* Information supplied
*-*-*

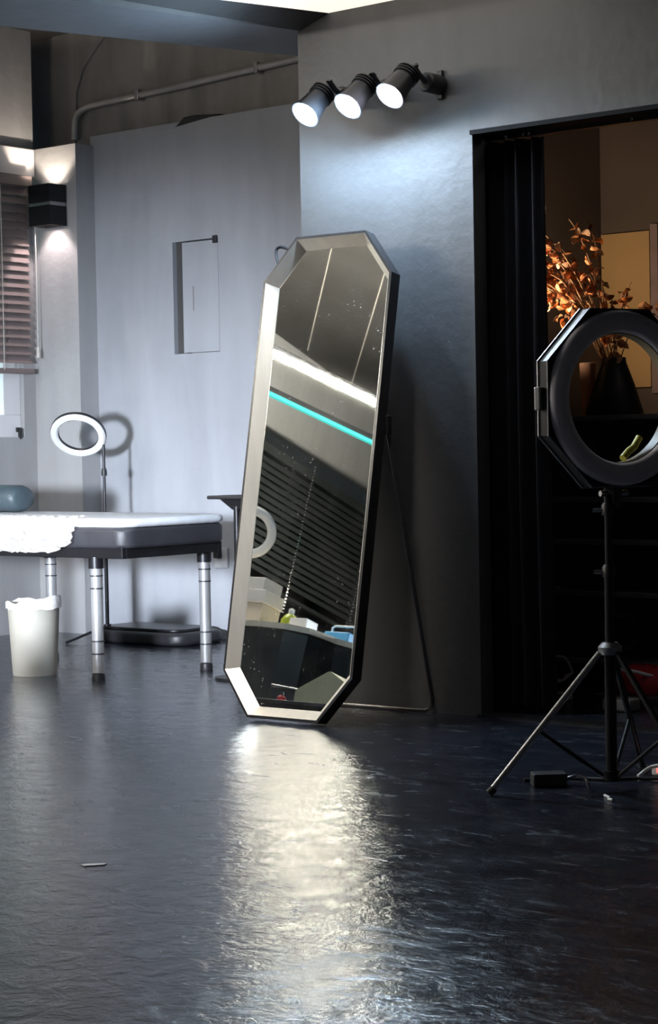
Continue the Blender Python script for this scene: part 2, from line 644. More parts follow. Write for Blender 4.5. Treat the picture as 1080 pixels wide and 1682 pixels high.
# ================================================================== WINDOWS
def window(name, y0, y1, z0, z1, pane_mat, label, t=0.065):
    root = thing(name, (XL - 0.06, (y0 + y1) / 2, z0), label, None)
    root['kind'] = 'structure'
    x0, x1 = XL - 0.10, XL - 0.03
    for a in ((y0, y1, z0, z0 + t), (y0, y1, z1 - t, z1), (y0, y0 + t, z0 + t, z1 - t), (y1 - t, y1, z0 + t, z1 - t), ((y0 + y1) / 2 - t / 2, (y0 + y1) / 2 + t / 2, z0 + t, z1 - t)):
        bm = B(); box(bm, x0, x1, *a, 0.004)
        finish('window_frame', bm, M_WINFRAME, root)
    for a, b in ((y0 + t, (y0 + y1) / 2 - t / 2), ((y0 + y1) / 2 + t / 2, y1 - t)):
        bm = B(); box(bm, XL - 0.085, XL - 0.075, a, b, z0 + t, z1 - t)
        finish('window_pane', bm, pane_mat, root)
    return root


w1 = window('window_1', WY0, WY1, WZ0, WZ1, M_TEALGLASS, 'white window glowing teal under the walnut blind', 0.125)
bm = B(); box(bm, XL - 0.03, XL - 0.005, 1.51, 1.525, 1.12, 1.145); box(bm, XL - 0.012, XL + 0.004, 1.51, 1.525, 1.08, 1.14)
finish('window_handle', bm, M_BLACKP, w1)
window('window_2', VY0, VY1, VZ0, VZ1, M_BLACKP, 'dark window behind the black slatted blind')
bm = B(); box(bm, XL - 0.1, XL + 0.035, WY0, 1.636, 2.535, 2.69, 0.004)
struct('trim_4', bm, M_WINFRAME, 'cream window head board above the walnut blind')


def blind(name, y0, y1, ztop, zbot, pitch, material, label, tilt, x=XL + 0.035, cords=()):
    root = thing(name, (x, (y0 + y1) / 2, zbot), label, 'blind')
    bm = B(); box(bm, x - 0.02, x + 0.045, y0, y1, ztop - 0.06, ztop, 0.004)
    finish('headrail', bm, material, root)
    n = int((ztop - 0.07 - zbot - 0.03) / pitch)
    first = None
    for k in range(n):
        z = ztop - 0.085 - k * pitch
        if first is None:
            bm = B()
            vs_ = box(bm, -0.0015, 0.0015, y0, y1, -0.025, 0.025)
            mt = Matrix.Translation((x, 0, z)) @ Matrix.Rotation(tilt, 4, 'Y')
            for v in vs_:
                v.co = Matrix.Rotation(tilt, 4, 'Y') @ v.co
            first = finish('slat', bm, material, root)
            first.location = (x, 0, z)
        else:
            c = first.copy()
            COL.objects.link(c)
            c.location = (x, 0, z)
    bm = B(); box(bm, x - 0.028, x + 0.022, y0 - 0.004, y1 + 0.008, zbot, zbot + 0.028, 0.006)
    finish('bottom_rail', bm, material, root)
    for yc in cords:
        bm = B(); tube(bm, [(x + 0.027, yc, ztop - 0.03), (x + 0.029, yc, (ztop + zbot) / 2), (x + 0.027, yc, zbot + 0.02)], 0.0022, 6)
        finish('ladder_cord', bm, M_CORD, root)
    return root


bl = blind('venetian_blind', 0.38, 1.565, 2.53, 1.44, 0.0462, M_SLAT, 'walnut slatted blind over the teal window beside the wall lamp', math.radians(-24), XL + 0.045, (0.6, 1.345))
bm = B(); tube(bm, [(XL + 0.09, 1.575, 2.46), (XL + 0.092, 1.578, 2.0), (XL + 0.09, 1.58, 1.58)], 0.003, 6)
lathe(bm, [(0.003, 0.06), (0.009, 0.045), (0.011, 0.0), (0.004, -0.006)], (XL + 0.09, 1.58, 1.53), n=10)
finish('pull_cord', bm, M_CORD, bl)

bl2 = blind('venetian_blind', -5.72, -3.8, 2.60, 1.72, 0.0462, M_SLATDK, 'black slatted blind seen reflected in the leaning mirror', math.radians(-24), XL + 0.05)
for yc in (-4.70, -5.45):
    bm = B()
    for k in range(46):
        z = 2.62 - k * 0.0225
        bmesh.ops.create_icosphere(bm, subdivisions=1, radius=0.008, matrix=Matrix.Translation((XL + 0.13, yc, z)))
    finish('bead_chain', bm, M_CHROME, bl2)

# ================================================================== MIRROR
PHI, TAU = 0.024, 0.1932
MW, MA, MC, ML = 0.2973, 0.1617, 0.1655, 1.8081
MD = 0.055
h = Vector((math.cos(PHI), math.sin(PHI), 0))
n0 = Vector((-math.sin(PHI), math.cos(PHI), 0))
mup = Vector((0, 0, math.cos(TAU))) + n0 * math.sin(TAU)
mbk = h.cross(mup)
if mbk.y < 0:
    mbk = -mbk                      # away from the viewer
mo = Vector((0.303, -0.5373, MD * math.sin(TAU) + 0.004))


def MP(u, v, d=0.0):
    return mo + h * u + mup * v + mbk * d


mir = thing('floor_mirror', (0.303, -0.50, 0), 'tall octagonal floor mirror leaning back on its stand', 'mirror')
OCT = [(-MA, 0), (MA, 0), (MW, MC), (MW, ML - MC), (MA, ML), (-MA, ML), (-MW, ML - MC), (-MW, MC)]
T = 0.010


def inset(poly, t):
    out = []
    n = len(poly)
    for i in range(n):
        p0, p1, p2 = Vector(poly[i - 1]), Vector(poly[i]), Vector(poly[(i + 1) % n])
        e1, e2 = (p1 - p0).normalized(), (p2 - p1).normalized()
        n1, n2 = Vector((-e1.y, e1.x)), Vector((-e2.y, e2.x))
        bis = (n1 + n2).normalized()
        out.append(p1 + bis * (t / bis.dot(n1)))
    return out


INN = inset(OCT, T)
I2 = inset(OCT, T + 0.034)
for i in range(8):
    j = (i + 1) % 8
    # outer shell of the rail
    bm = B()
    q = [OCT[i], OCT[j], INN[j], INN[i]]
    a = [bm.verts.new(MP(p[0], p[1], 0)) for p in q]
    b = [bm.verts.new(MP(p[0], p[1], MD)) for p in q]
    bm.faces.new(a); bm.faces.new(b)
    for k in range(4):
        bm.faces.new((a[k], a[(k + 1) % 4], b[(k + 1) % 4], b[k]))
    rail = finish('frame_rail', bm, M_FRAMEOUT, mir)
    # splayed metal lining sloping in to the glass
    bm = B()
    tri = []
    for e in (i, j):
        tri.append([bm.verts.new(MP(INN[e][0], INN[e][1], -0.001)), bm.verts.new(MP(I2[e][0], I2[e][1], MD - 0.0125)), bm.verts.new(MP(INN[e][0], INN[e][1], MD - 0.0125))])
    bm.faces.new(tri[0]); bm.faces.new(tri[1])
    for k in range(3):
        bm.faces.new((tri[0][k], tri[0][(k + 1) % 3], tri[1][(k + 1) % 3], tri[1][k]))
    finish('frame_lining', bm, M_FRAME, rail)
bm = B()  # yellow piece in place of the yellow light on the inner rim
I3 = inset(OCT, T + 0.0005)
a = [bm.verts.new(MP(p[0], p[1], MD - 0.012)) for p in I3]
b = [bm.verts.new(MP(p[0], p[1], MD - 0.007)) for p in I3]
bm.faces.new(a); bm.faces.new(b)
for k in range(8):
    bm.faces.new((a[k], a[(k + 1) % 8], b[(k + 1) % 8], b[k]))
finish('mirror_glass', bm, M_MIRROR, mir)
bm = B()  # yellow piece in place of the yellow light on the inner rim
a = [bm.verts.new(MP(p[0], p[1], MD - 0.006)) for p in I3]
b = [bm.verts.new(MP(p[0], p[1], MD)) for p in I3]
bm.faces.new(a); bm.faces.new(b)
for k in range(8):
    bm.faces.new((a[k], a[(k + 1) % 8], b[(k + 1) % 8], b[k]))
finish('back_board', bm, M_BLACKP, mir)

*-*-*

* Objective
Pictures are excluded; output everything else in the data verbatim.

* Exercise result
Continue the Blender Python script for this scene: part 2, from line 644. More parts follow. Write for Blender 4.5. Treat the picture as 1080 pixels wide and 1682 pixels high.
# ================================================================== WINDOWS
def window(name, y0, y1, z0, z1, pane_mat, label, t=0.065):
    root = thing(name, (XL - 0.06, (y0 + y1) / 2, z0), label, None)
    root['kind'] = 'structure'
    x0, x1 = XL - 0.10, XL - 0.03
    for a in ((y0, y1, z0, z0 + t), (y0, y1, z1 - t, z1), (y0, y0 + t, z0 + t, z1 - t), (y1 - t, y1, z0 + t, z1 - t), ((y0 + y1) / 2 - t / 2, (y0 + y1) / 2 + t / 2, z0 + t, z1 - t)):
        bm = B(); box(bm, x0, x1, *a, 0.004)
        finish('window_frame', bm, M_WINFRAME, root)
    for a, b in ((y0 + t, (y0 + y1) / 2 - t / 2), ((y0 + y1) / 2 + t / 2, y1 - t)):
        bm = B(); box(bm, XL - 0.085, XL - 0.075, a, b, z0 + t, z1 - t)
        finish('window_pane', bm, pane_mat, root)
    return root


w1 = window('window_1', WY0, WY1, WZ0, WZ1, M_TEALGLASS, 'white window glowing teal under the walnut blind', 0.125)
bm = B(); box(bm, XL - 0.03, XL - 0.005, 1.51, 1.525, 1.12, 1.145); box(bm, XL - 0.012, XL + 0.004, 1.51, 1.525, 1.08, 1.14)
finish('window_handle', bm, M_BLACKP, w1)
window('window_2', VY0, VY1, VZ0, VZ1, M_BLACKP, 'dark window behind the black slatted blind')
bm = B(); box(bm, XL - 0.1, XL + 0.035, WY0, 1.636, 2.535, 2.69, 0.004)
struct('trim_4', bm, M_WINFRAME, 'cream window head board above the walnut blind')


def blind(name, y0, y1, ztop, zbot, pitch, material, label, tilt, x=XL + 0.035, cords=()):
    root = thing(name, (x, (y0 + y1) / 2, zbot), label, 'blind')
    bm = B(); box(bm, x - 0.02, x + 0.045, y0, y1, ztop - 0.06, ztop, 0.004)
    finish('headrail', bm, material, root)
    n = int((ztop - 0.07 - zbot - 0.03) / pitch)
    first = None
    for k in range(n):
        z = ztop - 0.085 - k * pitch
        if first is None:
            bm = B()
            vs_ = box(bm, -0.0015, 0.0015, y0, y1, -0.025, 0.025)
            mt = Matrix.Translation((x, 0, z)) @ Matrix.Rotation(tilt, 4, 'Y')
            for v in vs_:
                v.co = Matrix.Rotation(tilt, 4, 'Y') @ v.co
            first = finish('slat', bm, material, root)
            first.location = (x, 0, z)
        else:
            c = first.copy()
            COL.objects.link(c)
            c.location = (x, 0, z)
    bm = B(); box(bm, x - 0.028, x + 0.022, y0 - 0.004, y1 + 0.008, zbot, zbot + 0.028, 0.006)
    finish('bottom_rail', bm, material, root)
    for yc in cords:
        bm = B(); tube(bm, [(x + 0.027, yc, ztop - 0.03), (x + 0.029, yc, (ztop + zbot) / 2), (x + 0.027, yc, zbot + 0.02)], 0.0022, 6)
        finish('ladder_cord', bm, M_CORD, root)
    return root


bl = blind('venetian_blind', 0.38, 1.565, 2.53, 1.44, 0.0462, M_SLAT, 'walnut slatted blind over the teal window beside the wall lamp', math.radians(-24), XL + 0.045, (0.6, 1.345))
bm = B(); tube(bm, [(XL + 0.09, 1.575, 2.46), (XL + 0.092, 1.578, 2.0), (XL + 0.09, 1.58, 1.58)], 0.003, 6)
lathe(bm, [(0.003, 0.06), (0.009, 0.045), (0.011, 0.0), (0.004, -0.006)], (XL + 0.09, 1.58, 1.53), n=10)
finish('pull_cord', bm, M_CORD, bl)

bl2 = blind('venetian_blind', -5.72, -3.8, 2.60, 1.72, 0.0462, M_SLATDK, 'black slatted blind seen reflected in the leaning mirror', math.radians(-24), XL + 0.05)
for yc in (-4.70, -5.45):
    bm = B()
    for k in range(46):
        z = 2.62 - k * 0.0225
        bmesh.ops.create_icosphere(bm, subdivisions=1, radius=0.008, matrix=Matrix.Translation((XL + 0.13, yc, z)))
    finish('bead_chain', bm, M_CHROME, bl2)

# ================================================================== MIRROR
PHI, TAU = 0.024, 0.1932
MW, MA, MC, ML = 0.2973, 0.1617, 0.1655, 1.8081
MD = 0.055
h = Vector((math.cos(PHI), math.sin(PHI), 0))
n0 = Vector((-math.sin(PHI), math.cos(PHI), 0))
mup = Vector((0, 0, math.cos(TAU))) + n0 * math.sin(TAU)
mbk = h.cross(mup)
if mbk.y < 0:
    mbk = -mbk                      # away from the viewer
mo = Vector((0.303, -0.5373, MD * math.sin(TAU) + 0.004))


def MP(u, v, d=0.0):
    return mo + h * u + mup * v + mbk * d


mir = thing('floor_mirror', (0.303, -0.50, 0), 'tall octagonal floor mirror leaning back on its stand', 'mirror')
OCT = [(-MA, 0), (MA, 0), (MW, MC), (MW, ML - MC), (MA, ML), (-MA, ML), (-MW, ML - MC), (-MW, MC)]
T = 0.010


def inset(poly, t):
    out = []
    n = len(poly)
    for i in range(n):
        p0, p1, p2 = Vector(poly[i - 1]), Vector(poly[i]), Vector(poly[(i + 1) % n])
        e1, e2 = (p1 - p0).normalized(), (p2 - p1).normalized()
        n1, n2 = Vector((-e1.y, e1.x)), Vector((-e2.y, e2.x))
        bis = (n1 + n2).normalized()
        out.append(p1 + bis * (t / bis.dot(n1)))
    return out


INN = inset(OCT, T)
I2 = inset(OCT, T + 0.034)
for i in range(8):
    j = (i + 1) % 8
    # outer shell of the rail
    bm = B()
    q = [OCT[i], OCT[j], INN[j], INN[i]]
    a = [bm.verts.new(MP(p[0], p[1], 0)) for p in q]
    b = [bm.verts.new(MP(p[0], p[1], MD)) for p in q]
    bm.faces.new(a); bm.faces.new(b)
    for k in range(4):
        bm.faces.new((a[k], a[(k + 1) % 4], b[(k + 1) % 4], b[k]))
    rail = finish('frame_rail', bm, M_FRAMEOUT, mir)
    # splayed metal lining sloping in to the glass
    bm = B()
    tri = []
    for e in (i, j):
        tri.append([bm.verts.new(MP(INN[e][0], INN[e][1], -0.001)), bm.verts.new(MP(I2[e][0], I2[e][1], MD - 0.0125)), bm.verts.new(MP(INN[e][0], INN[e][1], MD - 0.0125))])
    bm.faces.new(tri[0]); bm.faces.new(tri[1])
    for k in range(3):
        bm.faces.new((tri[0][k], tri[0][(k + 1) % 3], tri[1][(k + 1) % 3], tri[1][k]))
    finish('frame_lining', bm, M_FRAME, rail)
bm = B()  # yellow piece in place of the yellow light on the inner rim
I3 = inset(OCT, T + 0.0005)
a = [bm.verts.new(MP(p[0], p[1], MD - 0.012)) for p in I3]
b = [bm.verts.new(MP(p[0], p[1], MD - 0.007)) for p in I3]
bm.faces.new(a); bm.faces.new(b)
for k in range(8):
    bm.faces.new((a[k], a[(k + 1) % 8], b[(k + 1) % 8], b[k]))
finish('mirror_glass', bm, M_MIRROR, mir)
bm = B()  # yellow piece in place of the yellow light on the inner rim
a = [bm.verts.new(MP(p[0], p[1], MD - 0.006)) for p in I3]
b = [bm.verts.new(MP(p[0], p[1], MD)) for p in I3]
bm.faces.new(a); bm.faces.new(b)
for k in range(8):
    bm.faces.new((a[k], a[(k + 1) % 8], b[(k + 1) % 8], b[k]))
finish('back_board', bm, M_BLACKP, mir)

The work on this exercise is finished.